Saturday, January 7, 2012

Oneohtrix Point Never's "Replica," Places, and Worlds

Although I know that some people insist that a house is "just a place," I don’t fully buy it. We have a strong relationship to the places in which we live.  We shape our environments as we carve out our existence within them, and conversely, our environments shape us.  The house, the workplace, the college dorm room – all become imbued with the memories and sensations that we experience as we walk along our path within them: even more so when those places are shared with other people.  A couple of months ago, I posted about the nostalgia-fueled mourning process I was going through as my old dojo changed locations, and sure, empirically, the old dojo was "just a place," but, for a long time, it was also my world. 

I had the good fortune to attend the dojo's grand (re)-opening a few weeks ago.  The new place is beautiful and I am very happy for the amazing practitioners there.  It will always be a space I look forward to visiting, but I will probably never "live" there as I did in the old space. That relationship is disconnected from the present, and a new world has arisen in recent years with its own set of meaningful interrelations.

After classes, I got a chance to explore Denton on a rainy afternoon and checked out how things have changed since I left in 2009. I noticed a rarity on the Square: a new record store. I could not resist the temptation to go in and poke around.
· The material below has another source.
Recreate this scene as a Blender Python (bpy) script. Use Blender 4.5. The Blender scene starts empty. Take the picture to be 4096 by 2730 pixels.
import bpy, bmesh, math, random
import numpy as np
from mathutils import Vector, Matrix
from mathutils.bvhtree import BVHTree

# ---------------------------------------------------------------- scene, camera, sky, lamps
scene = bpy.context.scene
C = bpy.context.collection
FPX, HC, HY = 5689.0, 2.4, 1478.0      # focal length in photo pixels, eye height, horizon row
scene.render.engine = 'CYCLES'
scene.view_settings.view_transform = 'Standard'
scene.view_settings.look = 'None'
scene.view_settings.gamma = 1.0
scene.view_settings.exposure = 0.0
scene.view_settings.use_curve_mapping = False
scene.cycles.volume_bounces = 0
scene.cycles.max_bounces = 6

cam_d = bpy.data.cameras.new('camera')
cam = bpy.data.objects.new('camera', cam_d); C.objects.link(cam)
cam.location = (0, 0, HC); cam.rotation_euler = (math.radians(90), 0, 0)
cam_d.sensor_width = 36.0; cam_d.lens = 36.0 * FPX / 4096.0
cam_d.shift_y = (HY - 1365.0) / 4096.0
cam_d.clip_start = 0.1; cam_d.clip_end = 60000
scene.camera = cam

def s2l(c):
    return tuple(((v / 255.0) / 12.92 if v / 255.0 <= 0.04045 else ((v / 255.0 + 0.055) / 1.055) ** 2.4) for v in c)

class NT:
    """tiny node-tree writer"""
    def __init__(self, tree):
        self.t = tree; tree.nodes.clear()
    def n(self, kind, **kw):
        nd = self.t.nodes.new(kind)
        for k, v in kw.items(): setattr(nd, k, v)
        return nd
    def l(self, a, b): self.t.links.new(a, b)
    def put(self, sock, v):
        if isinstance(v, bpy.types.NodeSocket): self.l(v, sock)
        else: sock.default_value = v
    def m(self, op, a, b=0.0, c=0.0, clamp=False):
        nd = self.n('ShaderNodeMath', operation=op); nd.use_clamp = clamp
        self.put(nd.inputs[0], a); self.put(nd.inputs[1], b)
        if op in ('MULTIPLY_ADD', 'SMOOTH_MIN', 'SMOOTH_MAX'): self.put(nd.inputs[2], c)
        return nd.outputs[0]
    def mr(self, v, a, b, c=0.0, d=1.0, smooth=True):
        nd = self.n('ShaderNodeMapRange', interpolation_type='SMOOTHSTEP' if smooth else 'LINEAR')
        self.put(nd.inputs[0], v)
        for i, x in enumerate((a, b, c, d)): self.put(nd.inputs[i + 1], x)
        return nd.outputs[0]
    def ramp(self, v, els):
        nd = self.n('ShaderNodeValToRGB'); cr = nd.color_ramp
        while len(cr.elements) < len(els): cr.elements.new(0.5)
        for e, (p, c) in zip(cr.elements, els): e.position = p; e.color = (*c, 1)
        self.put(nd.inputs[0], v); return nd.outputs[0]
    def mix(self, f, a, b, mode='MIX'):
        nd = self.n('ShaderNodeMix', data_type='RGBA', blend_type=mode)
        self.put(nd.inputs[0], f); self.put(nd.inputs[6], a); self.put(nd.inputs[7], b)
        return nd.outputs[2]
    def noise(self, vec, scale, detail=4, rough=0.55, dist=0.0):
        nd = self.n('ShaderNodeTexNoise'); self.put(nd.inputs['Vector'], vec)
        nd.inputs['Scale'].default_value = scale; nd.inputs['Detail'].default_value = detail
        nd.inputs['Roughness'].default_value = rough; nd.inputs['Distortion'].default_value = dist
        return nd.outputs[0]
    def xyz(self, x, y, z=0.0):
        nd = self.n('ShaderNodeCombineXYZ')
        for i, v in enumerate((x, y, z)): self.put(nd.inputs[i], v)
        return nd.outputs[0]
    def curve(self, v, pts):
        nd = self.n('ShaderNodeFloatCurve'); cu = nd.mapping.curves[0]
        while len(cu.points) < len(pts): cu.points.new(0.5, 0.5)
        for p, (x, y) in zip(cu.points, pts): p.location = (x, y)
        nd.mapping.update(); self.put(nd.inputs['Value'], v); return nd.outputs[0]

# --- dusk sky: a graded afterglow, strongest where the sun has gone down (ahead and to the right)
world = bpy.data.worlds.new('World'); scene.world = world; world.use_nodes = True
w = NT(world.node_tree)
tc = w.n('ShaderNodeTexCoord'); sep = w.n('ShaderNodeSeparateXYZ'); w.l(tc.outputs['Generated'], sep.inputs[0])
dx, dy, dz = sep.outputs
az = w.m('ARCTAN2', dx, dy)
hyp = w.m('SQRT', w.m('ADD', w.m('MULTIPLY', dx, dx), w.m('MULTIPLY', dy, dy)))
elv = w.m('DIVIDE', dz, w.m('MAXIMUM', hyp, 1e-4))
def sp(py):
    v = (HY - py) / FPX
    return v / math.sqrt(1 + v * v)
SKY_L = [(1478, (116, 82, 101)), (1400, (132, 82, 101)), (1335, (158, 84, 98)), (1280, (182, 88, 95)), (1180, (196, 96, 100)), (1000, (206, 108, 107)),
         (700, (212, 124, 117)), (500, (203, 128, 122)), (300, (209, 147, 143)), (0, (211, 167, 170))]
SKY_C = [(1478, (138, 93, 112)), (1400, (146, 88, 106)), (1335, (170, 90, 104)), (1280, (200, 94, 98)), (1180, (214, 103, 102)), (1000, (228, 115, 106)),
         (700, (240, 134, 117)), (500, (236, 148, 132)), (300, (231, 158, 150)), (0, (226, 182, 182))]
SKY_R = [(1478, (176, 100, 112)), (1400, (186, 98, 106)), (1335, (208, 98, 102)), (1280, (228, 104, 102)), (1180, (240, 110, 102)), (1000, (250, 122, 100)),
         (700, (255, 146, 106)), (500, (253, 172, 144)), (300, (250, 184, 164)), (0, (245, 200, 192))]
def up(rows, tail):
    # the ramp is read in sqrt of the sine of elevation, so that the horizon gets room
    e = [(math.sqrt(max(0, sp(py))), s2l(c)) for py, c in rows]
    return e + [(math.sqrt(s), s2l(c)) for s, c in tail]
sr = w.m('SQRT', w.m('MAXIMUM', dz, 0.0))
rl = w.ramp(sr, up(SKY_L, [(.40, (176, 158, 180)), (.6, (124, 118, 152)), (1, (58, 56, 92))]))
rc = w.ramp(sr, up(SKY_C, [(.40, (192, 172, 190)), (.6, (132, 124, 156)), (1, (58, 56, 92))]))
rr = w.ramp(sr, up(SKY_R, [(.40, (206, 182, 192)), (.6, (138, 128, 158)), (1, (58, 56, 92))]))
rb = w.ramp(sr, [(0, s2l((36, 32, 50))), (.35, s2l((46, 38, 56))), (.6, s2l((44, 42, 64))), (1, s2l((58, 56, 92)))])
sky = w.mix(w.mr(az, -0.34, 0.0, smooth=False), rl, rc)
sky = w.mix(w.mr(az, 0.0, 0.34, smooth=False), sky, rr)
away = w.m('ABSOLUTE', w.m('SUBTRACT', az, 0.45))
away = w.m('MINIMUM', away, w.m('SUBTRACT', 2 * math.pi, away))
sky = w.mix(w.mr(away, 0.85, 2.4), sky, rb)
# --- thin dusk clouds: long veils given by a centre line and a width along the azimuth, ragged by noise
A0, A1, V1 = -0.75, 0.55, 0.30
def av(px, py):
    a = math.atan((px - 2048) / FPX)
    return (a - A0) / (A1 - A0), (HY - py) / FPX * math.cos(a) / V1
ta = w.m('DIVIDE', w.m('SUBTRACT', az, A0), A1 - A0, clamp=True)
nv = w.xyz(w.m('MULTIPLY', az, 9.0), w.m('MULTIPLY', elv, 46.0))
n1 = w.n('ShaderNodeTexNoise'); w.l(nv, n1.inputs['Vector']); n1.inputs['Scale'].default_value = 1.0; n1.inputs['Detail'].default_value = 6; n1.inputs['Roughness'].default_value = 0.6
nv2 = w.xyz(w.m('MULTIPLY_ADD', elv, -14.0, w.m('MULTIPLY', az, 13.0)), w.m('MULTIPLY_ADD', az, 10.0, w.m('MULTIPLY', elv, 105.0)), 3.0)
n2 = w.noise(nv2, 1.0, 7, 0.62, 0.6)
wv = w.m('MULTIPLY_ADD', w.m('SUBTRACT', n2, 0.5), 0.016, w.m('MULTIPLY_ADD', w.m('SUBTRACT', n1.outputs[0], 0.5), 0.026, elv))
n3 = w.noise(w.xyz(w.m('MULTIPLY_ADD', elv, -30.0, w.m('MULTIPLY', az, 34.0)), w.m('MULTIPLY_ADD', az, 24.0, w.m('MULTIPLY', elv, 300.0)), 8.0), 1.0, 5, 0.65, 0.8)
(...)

There were just a couple of albums that had the potential to break my self-imposed year-end moratorium, one of which was Replica, by an electronic/ambient project called Oneohtrix Point Never. I had happened across some reviews and interviews surrounding the interesting process and concept that generated Replica. Daniel Lopatin, the creative force behind Oneohtrix Point Never, constructed the album’s rippling auras out of 80s commercials, very tightly cropped and looped so as to imply new rhythms and atmospheres. The articles are worth reading, but one idea in particular stuck out to me, so much so that it is worth quoting in full:
I had this really corny Ray Bradbury science-fiction scenario in my head: These samples I'm using are the last remnants of society in a post-apocalyptic world, and the survivors think they're putting together a replica of what society used to be like, but they're getting it totally wrong. Like someone getting artifacts wrong for a museum in the future.
I found this concept to be anything but corny. The sea of mediated sounds that we unconsciously swim in is profoundly influential in our everyday existence. What sort of musical potential might lie in this material if it were stripped of all context, reduced to snippets and reconstructed from a totally unfamiliar perspective? Lopatin’s concept seemed so compelling that, even though I was not sold on what I heard of the album, I had to try Replica out. I decided that it would be an immediate purchase in January, but I had not counted on finding a physical copy sitting on a shelf.

Oh, well....we'll call it the first entry for 2012, albeit a few weeks early.

I’m quite sure the quote above planted the seed of this dystopian vision in my head, but if it was Lopatin’s intention to create the post-apocalyptic soundscape of the future out of repurposed sounds of the past, he succeeded admirably.

Oneohtrix Point Never - Power Of Persuasion by Mexican Summer

Admittedly, Replica initially sounded like a CD skipping uncontrollably, or maybe even like the kind of jarring sounds that the Others might use to torture prisoners on Lost. Incredibly, though, once the preliminary shock wears off and the human organization becomes more perceptible, the musicality of Replica really shines through.  It was an amazing listen on the rainy drive back to Austin.



Despite its electronic, cut-and-paste construction, there is something almost primordial about Replica. It generates an aura of circumspection in its ambient moments while its more jagged qualities can be unsettling. In any case, the albums unifying concept is intellectually engaging enough that, despite several months of play, it has not left my player. Replica may sound like the future, but doesn't try to predict what that future will sound like by today's instrumental and aesthetic standards.  Instead, using the mediated environmental castoffs of the past in an alien set of interrelations, Lopatin proposes a disconnected future that quizzically looks back and wonders what we were doing.